Discurso pronunciado el día 12 de Febrero de 2017, con motivo de conmemorar un año más de la Fundación de Santiago de la Nueva Extremadura.
Fundar una ciudad no es una decisión a la ligera, sino una muestra de determinación humana. Fundar una ciudad es el punto de inflexión entre lo incognoscible y lo cognoscible, lo concreto, lo que puede ser comprendido por la mente humana. Es la manifestación de la voluntad de volver en realidad algo que es una fantasía.
Tras la ciudad, en la ideación de ésta, está el ser humano, y en este caso en particular –Santiago de la Nueva Extremadura– está el grupo de seres humanos con una identidad hasta ese momento ajena a este suelo, para luego volverse parte de él mediante un reclamo de derecho basado en el poder.
Tendemos a asumir, a creer que el ser humano, la persona, se compone de tres partes; a saber: el espíritu, el alma, y el cuerpo. Tratemos de entender, entonces, a Santiago desde las partes componentes de sus fundadores.
Si desde el fondo de la oscuridad del cosmos, en el océano que limita con el caos insondable, pudiera emerger una acción de niveles tan enormes y significativos que podríamos atribuírsela al Numen, y ésta repercutir en la acción humana, estaríamos hablando de neuma, el espíritu.
El alma, psique, consiste de la mente –la consciencia–, la voluntad y las emociones de un individuo. Es la reflexión, pero también lo visceral con lo que se impulsan los actos.
El cuerpo, soma, es toda la estructura física y material de un ser humano. Es el medio en el mundo para lograr la concreción de la voluntad. Es lo que brinda las posibilidades de moverse en el plano de lo tangible.
Como un dispositivo de relojería, donde un engranaje cósmico se mueve hasta lograr que se mueva el último engranaje humano, se produjo un rapto en lo desconocido y algo sólo imaginario hasta el momento, es decir, un pedazo de Europa enclavado en una tierra nueva, hostil, lejana pero llena de oportunidades para hacer un mundo nuevo, comenzaba a tomar forma.
El ímpetu, la fuerza proveniente desde las entrañas del hombre, la voluntad del Conquistador, como una incendiaria sentencia sobre lo desconocido, provoca romper con el miedo. En el momento de fundar la ciudad, en el preciso instante cuando se coloca la primera piedra para no volver al pétreo vientre materno de Europa, es cuando se produce el corte del cordón umbilical. Antes de ese ‘tiempo cero’ todo era pasajero, efímero, una loca aventura en una loca geografía, una incursión inocente en parajes remotos.

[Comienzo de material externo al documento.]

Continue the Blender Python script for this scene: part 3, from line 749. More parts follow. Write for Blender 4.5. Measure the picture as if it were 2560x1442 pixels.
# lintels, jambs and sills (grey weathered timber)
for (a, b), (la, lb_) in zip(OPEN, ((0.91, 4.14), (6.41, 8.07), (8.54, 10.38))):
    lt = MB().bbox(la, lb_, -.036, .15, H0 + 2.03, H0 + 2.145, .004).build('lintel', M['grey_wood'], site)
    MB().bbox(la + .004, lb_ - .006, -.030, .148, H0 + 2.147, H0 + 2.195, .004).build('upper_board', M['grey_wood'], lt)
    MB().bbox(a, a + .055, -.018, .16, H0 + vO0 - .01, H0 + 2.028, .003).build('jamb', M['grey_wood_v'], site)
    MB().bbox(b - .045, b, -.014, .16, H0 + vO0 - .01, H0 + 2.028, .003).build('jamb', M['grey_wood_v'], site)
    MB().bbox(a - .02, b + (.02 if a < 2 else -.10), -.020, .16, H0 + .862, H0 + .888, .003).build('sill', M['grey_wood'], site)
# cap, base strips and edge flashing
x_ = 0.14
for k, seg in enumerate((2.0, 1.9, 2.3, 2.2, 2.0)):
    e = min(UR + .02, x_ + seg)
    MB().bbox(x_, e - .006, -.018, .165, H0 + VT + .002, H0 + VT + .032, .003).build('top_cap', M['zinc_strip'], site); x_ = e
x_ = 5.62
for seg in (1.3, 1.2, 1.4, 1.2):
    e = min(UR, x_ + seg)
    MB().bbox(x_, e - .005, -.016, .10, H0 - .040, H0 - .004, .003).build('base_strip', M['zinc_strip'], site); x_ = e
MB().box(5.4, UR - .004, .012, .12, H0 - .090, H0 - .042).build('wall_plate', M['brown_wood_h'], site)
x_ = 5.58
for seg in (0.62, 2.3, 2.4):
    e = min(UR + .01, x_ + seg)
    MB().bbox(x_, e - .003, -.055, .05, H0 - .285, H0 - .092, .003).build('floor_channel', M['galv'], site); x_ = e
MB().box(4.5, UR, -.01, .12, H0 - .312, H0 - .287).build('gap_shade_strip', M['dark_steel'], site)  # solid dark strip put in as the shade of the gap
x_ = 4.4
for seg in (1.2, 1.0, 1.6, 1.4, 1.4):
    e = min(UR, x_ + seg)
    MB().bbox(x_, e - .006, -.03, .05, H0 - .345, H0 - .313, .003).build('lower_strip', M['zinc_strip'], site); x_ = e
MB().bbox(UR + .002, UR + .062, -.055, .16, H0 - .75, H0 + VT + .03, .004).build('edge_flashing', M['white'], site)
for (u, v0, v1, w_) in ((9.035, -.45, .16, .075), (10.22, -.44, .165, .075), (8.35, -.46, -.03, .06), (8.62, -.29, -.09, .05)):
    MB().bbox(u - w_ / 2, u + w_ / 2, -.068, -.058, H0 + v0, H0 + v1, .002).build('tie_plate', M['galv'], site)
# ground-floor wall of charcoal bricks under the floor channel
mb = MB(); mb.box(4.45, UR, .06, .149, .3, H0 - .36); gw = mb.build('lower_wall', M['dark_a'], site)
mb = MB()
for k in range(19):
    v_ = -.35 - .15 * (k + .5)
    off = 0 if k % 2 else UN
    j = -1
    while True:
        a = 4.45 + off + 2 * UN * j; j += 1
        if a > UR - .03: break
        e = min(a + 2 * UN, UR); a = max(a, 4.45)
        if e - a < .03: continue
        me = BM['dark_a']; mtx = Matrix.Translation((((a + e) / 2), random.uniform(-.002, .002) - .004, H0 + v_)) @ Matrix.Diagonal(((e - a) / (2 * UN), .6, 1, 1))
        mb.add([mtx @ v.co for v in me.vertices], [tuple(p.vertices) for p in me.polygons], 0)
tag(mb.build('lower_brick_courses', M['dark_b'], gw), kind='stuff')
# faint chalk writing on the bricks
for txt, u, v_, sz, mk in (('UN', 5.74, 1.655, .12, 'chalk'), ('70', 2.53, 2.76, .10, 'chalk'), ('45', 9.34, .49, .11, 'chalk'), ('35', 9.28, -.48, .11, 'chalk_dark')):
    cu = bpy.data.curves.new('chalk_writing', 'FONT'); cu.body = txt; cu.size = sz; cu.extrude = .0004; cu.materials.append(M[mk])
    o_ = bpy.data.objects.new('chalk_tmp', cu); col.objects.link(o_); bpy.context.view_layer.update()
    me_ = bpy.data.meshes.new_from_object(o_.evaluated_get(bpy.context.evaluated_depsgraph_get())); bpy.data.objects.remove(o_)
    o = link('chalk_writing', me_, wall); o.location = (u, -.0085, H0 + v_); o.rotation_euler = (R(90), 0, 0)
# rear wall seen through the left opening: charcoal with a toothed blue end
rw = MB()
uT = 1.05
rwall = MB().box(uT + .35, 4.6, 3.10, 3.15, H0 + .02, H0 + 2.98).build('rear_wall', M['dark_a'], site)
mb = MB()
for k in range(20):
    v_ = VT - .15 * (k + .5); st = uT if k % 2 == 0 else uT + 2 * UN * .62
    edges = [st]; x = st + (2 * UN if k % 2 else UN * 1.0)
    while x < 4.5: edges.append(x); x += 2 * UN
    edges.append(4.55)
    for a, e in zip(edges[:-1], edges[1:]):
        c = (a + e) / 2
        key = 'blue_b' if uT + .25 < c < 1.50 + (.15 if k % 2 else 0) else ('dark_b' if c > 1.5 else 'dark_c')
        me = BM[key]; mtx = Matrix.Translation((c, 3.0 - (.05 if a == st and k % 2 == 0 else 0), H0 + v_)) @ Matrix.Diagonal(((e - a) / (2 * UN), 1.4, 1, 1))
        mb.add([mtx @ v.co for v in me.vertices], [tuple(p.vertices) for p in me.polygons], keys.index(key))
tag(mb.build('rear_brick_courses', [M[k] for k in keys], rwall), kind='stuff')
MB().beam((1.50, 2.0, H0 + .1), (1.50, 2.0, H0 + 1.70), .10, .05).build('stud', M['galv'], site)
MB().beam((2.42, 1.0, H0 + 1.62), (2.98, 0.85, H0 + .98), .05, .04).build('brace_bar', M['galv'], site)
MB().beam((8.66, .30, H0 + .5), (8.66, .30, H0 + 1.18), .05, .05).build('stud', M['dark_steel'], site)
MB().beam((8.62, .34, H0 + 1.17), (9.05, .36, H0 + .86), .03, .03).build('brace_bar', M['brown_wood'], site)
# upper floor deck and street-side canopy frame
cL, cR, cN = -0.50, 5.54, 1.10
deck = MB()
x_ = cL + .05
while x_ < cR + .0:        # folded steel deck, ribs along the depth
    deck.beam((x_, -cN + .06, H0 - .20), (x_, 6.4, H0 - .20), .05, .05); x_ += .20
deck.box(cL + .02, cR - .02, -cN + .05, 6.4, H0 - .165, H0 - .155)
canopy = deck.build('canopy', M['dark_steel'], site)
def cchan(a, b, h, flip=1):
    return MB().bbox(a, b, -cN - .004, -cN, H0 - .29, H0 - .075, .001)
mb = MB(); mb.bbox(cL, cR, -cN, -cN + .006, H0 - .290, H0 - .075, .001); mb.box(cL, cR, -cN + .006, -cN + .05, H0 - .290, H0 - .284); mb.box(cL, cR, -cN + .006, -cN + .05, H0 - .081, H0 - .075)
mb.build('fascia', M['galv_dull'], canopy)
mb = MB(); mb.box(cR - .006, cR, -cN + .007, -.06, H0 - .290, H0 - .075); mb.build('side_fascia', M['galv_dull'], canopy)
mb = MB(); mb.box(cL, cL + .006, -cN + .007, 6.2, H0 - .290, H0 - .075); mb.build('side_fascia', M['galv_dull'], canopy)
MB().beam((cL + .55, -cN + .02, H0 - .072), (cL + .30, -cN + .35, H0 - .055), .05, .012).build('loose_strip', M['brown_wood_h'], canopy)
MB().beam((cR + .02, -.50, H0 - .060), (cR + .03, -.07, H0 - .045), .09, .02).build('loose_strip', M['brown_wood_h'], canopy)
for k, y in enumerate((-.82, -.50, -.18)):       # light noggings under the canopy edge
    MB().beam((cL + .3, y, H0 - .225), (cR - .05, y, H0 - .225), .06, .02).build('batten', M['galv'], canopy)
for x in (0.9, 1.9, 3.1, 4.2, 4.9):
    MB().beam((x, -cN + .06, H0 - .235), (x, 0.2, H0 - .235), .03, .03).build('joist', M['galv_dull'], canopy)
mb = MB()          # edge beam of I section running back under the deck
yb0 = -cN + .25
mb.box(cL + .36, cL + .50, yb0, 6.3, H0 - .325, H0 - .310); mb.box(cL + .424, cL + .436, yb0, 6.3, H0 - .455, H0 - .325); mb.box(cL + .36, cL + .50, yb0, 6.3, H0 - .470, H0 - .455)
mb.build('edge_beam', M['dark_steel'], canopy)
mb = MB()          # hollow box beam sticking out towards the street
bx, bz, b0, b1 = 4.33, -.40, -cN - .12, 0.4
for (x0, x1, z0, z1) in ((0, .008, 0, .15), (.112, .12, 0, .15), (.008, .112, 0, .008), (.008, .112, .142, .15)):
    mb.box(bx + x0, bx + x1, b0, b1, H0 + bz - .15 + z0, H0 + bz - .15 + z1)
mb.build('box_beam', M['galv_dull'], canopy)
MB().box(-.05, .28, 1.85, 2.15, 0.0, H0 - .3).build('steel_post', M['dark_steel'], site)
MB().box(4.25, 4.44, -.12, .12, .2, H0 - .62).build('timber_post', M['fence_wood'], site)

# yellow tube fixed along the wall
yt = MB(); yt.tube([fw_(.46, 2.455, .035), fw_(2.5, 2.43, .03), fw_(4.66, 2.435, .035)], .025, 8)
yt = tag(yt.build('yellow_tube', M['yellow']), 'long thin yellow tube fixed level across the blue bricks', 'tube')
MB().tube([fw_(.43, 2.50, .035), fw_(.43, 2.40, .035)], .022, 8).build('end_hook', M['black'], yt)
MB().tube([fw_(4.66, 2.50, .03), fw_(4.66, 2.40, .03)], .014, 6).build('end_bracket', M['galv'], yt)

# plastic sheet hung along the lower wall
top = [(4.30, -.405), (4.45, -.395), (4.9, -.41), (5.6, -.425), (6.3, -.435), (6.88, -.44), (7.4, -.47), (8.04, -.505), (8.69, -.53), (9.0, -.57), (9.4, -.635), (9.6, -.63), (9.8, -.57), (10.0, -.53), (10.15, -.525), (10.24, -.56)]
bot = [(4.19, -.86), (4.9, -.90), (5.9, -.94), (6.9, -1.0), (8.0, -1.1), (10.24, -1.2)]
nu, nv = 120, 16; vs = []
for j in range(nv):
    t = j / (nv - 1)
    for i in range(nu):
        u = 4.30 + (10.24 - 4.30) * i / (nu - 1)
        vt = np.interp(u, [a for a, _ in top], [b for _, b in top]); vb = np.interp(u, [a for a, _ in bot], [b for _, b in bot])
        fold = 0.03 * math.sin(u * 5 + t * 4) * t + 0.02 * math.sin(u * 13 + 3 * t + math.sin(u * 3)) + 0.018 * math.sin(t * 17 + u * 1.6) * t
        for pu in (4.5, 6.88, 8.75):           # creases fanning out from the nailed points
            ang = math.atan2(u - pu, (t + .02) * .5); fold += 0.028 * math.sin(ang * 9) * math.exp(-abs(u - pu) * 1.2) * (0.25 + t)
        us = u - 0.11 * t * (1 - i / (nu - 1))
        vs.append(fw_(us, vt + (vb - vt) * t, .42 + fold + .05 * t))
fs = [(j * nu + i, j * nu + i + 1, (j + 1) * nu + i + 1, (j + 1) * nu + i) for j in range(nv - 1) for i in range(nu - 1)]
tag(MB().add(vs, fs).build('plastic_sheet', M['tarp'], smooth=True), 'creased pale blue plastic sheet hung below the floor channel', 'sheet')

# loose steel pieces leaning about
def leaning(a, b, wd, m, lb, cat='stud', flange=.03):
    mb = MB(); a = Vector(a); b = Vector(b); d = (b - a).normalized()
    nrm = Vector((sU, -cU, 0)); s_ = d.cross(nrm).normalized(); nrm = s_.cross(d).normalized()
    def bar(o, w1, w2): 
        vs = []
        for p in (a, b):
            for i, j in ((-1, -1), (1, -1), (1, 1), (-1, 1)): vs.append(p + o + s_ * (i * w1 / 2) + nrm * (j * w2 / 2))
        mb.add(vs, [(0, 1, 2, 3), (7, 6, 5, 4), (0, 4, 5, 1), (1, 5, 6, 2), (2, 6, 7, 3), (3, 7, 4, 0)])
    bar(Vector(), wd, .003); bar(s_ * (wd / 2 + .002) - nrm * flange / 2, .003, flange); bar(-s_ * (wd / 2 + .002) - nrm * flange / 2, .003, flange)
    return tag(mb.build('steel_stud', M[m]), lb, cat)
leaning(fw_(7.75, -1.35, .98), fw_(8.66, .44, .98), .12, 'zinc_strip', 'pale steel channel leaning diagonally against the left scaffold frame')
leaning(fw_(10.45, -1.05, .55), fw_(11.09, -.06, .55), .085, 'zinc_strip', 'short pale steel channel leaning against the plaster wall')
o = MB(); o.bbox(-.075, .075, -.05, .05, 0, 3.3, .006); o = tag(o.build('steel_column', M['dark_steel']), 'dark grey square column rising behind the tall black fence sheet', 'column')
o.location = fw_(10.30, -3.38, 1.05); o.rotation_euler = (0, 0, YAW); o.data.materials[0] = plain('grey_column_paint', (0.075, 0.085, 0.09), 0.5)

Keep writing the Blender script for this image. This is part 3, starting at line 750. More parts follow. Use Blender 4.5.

Pero el espíritu y el alma no bastan cuando es en este mundo donde las batallas se libran, donde la sangre corre, donde el hierro rompe la carne y donde los muros se levantan, y es ahí donde la raza cobra vital importancia, pues ella es la expresión de lo creado que se enfrentará a la Danza Macabra, desafiando constantemente a la muerte en una lucha por la supervivencia. Las calles, los muros, el orden y la planificación, por tanto, son obra blanca, opus europeo que se remonta a Atenas, a Roma, a Londres, a París, a Génova, y a tantos otros lugares, todos contenidos en Santiago, pues una ciudad es también un holograma de la identidad, donde el todo, es decir, la identidad europea, está contenido en la parte, esta porción de cultura en medio de la naturaleza a la que llamamos Santiago desde hace 476 años.
Fundar una ciudad es levantar un nuevo hogar, es dejar atrás lo viejo y darle la bienvenida a lo nuevo. Es tomar las entrañas del gigante y leer en ellas un futuro que aún no está escrito, y valerse de las mismas vísceras para construir un mundo nuevo.
Cal, canto, cenizas, barro, sangre, pólvora y sudor, como si de una orgía alquímica se tratara, han sido precipitados en el crisol de las fundiciones de la historia, de nuestra historia amarga pero que retribuye el alma del Conquistador, recordándole que los sacrificios son los hitos que marcan el camino.